**Work instructions:**
Each line below should be reproduced without any alteration.

**Records from a data collection:**

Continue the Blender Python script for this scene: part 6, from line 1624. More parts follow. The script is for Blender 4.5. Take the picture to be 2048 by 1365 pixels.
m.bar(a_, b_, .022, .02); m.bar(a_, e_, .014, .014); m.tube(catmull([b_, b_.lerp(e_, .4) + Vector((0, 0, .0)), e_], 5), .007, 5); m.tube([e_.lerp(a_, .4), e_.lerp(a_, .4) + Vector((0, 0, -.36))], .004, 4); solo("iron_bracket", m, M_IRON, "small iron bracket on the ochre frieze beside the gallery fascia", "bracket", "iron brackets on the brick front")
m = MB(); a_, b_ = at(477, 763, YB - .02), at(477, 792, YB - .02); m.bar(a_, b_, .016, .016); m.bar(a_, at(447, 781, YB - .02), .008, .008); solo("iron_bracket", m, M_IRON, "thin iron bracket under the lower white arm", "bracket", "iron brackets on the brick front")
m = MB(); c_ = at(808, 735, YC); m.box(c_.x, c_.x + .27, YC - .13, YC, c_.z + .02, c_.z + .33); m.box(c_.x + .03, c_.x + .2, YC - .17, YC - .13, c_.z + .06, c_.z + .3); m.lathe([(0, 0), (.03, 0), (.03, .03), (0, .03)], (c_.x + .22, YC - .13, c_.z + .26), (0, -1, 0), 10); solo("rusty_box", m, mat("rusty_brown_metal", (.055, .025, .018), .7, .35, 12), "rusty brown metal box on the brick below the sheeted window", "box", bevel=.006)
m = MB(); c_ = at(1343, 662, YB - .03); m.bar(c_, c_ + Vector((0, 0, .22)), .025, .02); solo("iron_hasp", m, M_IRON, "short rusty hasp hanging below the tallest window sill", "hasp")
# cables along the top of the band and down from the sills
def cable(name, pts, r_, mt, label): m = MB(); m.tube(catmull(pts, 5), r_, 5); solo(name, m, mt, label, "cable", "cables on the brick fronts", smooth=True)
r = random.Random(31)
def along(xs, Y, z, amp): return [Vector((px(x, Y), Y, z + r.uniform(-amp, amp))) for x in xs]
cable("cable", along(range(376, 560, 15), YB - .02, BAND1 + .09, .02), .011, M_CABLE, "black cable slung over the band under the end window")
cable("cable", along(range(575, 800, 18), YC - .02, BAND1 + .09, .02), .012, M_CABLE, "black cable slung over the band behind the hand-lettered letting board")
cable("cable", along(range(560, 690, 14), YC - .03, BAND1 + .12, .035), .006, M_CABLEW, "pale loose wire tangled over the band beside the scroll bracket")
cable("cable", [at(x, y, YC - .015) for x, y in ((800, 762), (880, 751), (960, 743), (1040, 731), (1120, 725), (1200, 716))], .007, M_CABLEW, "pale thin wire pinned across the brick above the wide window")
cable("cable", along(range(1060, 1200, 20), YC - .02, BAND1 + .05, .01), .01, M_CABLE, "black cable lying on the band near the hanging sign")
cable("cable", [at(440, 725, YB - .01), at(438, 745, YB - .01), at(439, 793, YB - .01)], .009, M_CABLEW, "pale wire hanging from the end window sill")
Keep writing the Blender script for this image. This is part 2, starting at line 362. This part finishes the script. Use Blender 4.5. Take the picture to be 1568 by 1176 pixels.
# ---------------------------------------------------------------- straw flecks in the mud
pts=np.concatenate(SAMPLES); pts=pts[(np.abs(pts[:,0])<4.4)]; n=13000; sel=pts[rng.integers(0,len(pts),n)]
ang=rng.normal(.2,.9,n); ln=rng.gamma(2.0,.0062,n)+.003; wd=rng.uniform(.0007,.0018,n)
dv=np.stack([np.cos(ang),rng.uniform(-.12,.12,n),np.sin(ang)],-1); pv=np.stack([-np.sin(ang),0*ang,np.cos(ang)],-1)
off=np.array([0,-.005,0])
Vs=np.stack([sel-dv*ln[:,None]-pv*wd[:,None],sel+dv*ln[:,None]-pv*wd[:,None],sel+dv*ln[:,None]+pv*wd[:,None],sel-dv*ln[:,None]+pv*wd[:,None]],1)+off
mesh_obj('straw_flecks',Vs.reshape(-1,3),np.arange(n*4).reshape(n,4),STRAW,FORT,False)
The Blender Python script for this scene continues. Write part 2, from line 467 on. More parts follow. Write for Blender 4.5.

**Expected output:**
Continue the Blender Python script for this scene: part 6, from line 1624. More parts follow. The script is for Blender 4.5. Take the picture to be 2048 by 1365 pixels.
m.bar(a_, b_, .022, .02); m.bar(a_, e_, .014, .014); m.tube(catmull([b_, b_.lerp(e_, .4) + Vector((0, 0, .0)), e_], 5), .007, 5); m.tube([e_.lerp(a_, .4), e_.lerp(a_, .4) + Vector((0, 0, -.36))], .004, 4); solo("iron_bracket", m, M_IRON, "small iron bracket on the ochre frieze beside the gallery fascia", "bracket", "iron brackets on the brick front")
m = MB(); a_, b_ = at(477, 763, YB - .02), at(477, 792, YB - .02); m.bar(a_, b_, .016, .016); m.bar(a_, at(447, 781, YB - .02), .008, .008); solo("iron_bracket", m, M_IRON, "thin iron bracket under the lower white arm", "bracket", "iron brackets on the brick front")
m = MB(); c_ = at(808, 735, YC); m.box(c_.x, c_.x + .27, YC - .13, YC, c_.z + .02, c_.z + .33); m.box(c_.x + .03, c_.x + .2, YC - .17, YC - .13, c_.z + .06, c_.z + .3); m.lathe([(0, 0), (.03, 0), (.03, .03), (0, .03)], (c_.x + .22, YC - .13, c_.z + .26), (0, -1, 0), 10); solo("rusty_box", m, mat("rusty_brown_metal", (.055, .025, .018), .7, .35, 12), "rusty brown metal box on the brick below the sheeted window", "box", bevel=.006)
m = MB(); c_ = at(1343, 662, YB - .03); m.bar(c_, c_ + Vector((0, 0, .22)), .025, .02); solo("iron_hasp", m, M_IRON, "short rusty hasp hanging below the tallest window sill", "hasp")
# cables along the top of the band and down from the sills
def cable(name, pts, r_, mt, label): m = MB(); m.tube(catmull(pts, 5), r_, 5); solo(name, m, mt, label, "cable", "cables on the brick fronts", smooth=True)
r = random.Random(31)
def along(xs, Y, z, amp): return [Vector((px(x, Y), Y, z + r.uniform(-amp, amp))) for x in xs]
cable("cable", along(range(376, 560, 15), YB - .02, BAND1 + .09, .02), .011, M_CABLE, "black cable slung over the band under the end window")
cable("cable", along(range(575, 800, 18), YC - .02, BAND1 + .09, .02), .012, M_CABLE, "black cable slung over the band behind the hand-lettered letting board")
cable("cable", along(range(560, 690, 14), YC - .03, BAND1 + .12, .035), .006, M_CABLEW, "pale loose wire tangled over the band beside the scroll bracket")
cable("cable", [at(x, y, YC - .015) for x, y in ((800, 762), (880, 751), (960, 743), (1040, 731), (1120, 725), (1200, 716))], .007, M_CABLEW, "pale thin wire pinned across the brick above the wide window")
cable("cable", along(range(1060, 1200, 20), YC - .02, BAND1 + .05, .01), .01, M_CABLE, "black cable lying on the band near the hanging sign")
cable("cable", [at(440, 725, YB - .01), at(438, 745, YB - .01), at(439, 793, YB - .01)], .009, M_CABLEW, "pale wire hanging from the end window sill")
Keep writing the Blender script for this image. This is part 2, starting at line 362. This part finishes the script. Use Blender 4.5. Take the picture to be 1568 by 1176 pixels.
# ---------------------------------------------------------------- straw flecks in the mud
pts=np.concatenate(SAMPLES); pts=pts[(np.abs(pts[:,0])<4.4)]; n=13000; sel=pts[rng.integers(0,len(pts),n)]
ang=rng.normal(.2,.9,n); ln=rng.gamma(2.0,.0062,n)+.003; wd=rng.uniform(.0007,.0018,n)
dv=np.stack([np.cos(ang),rng.uniform(-.12,.12,n),np.sin(ang)],-1); pv=np.stack([-np.sin(ang),0*ang,np.cos(ang)],-1)
off=np.array([0,-.005,0])
Vs=np.stack([sel-dv*ln[:,None]-pv*wd[:,None],sel+dv*ln[:,None]-pv*wd[:,None],sel+dv*ln[:,None]+pv*wd[:,None],sel-dv*ln[:,None]+pv*wd[:,None]],1)+off
mesh_obj('straw_flecks',Vs.reshape(-1,3),np.arange(n*4).reshape(n,4),STRAW,FORT,False)
The Blender Python script for this scene continues. Write part 2, from line 467 on. More parts follow. Write for Blender 4.5.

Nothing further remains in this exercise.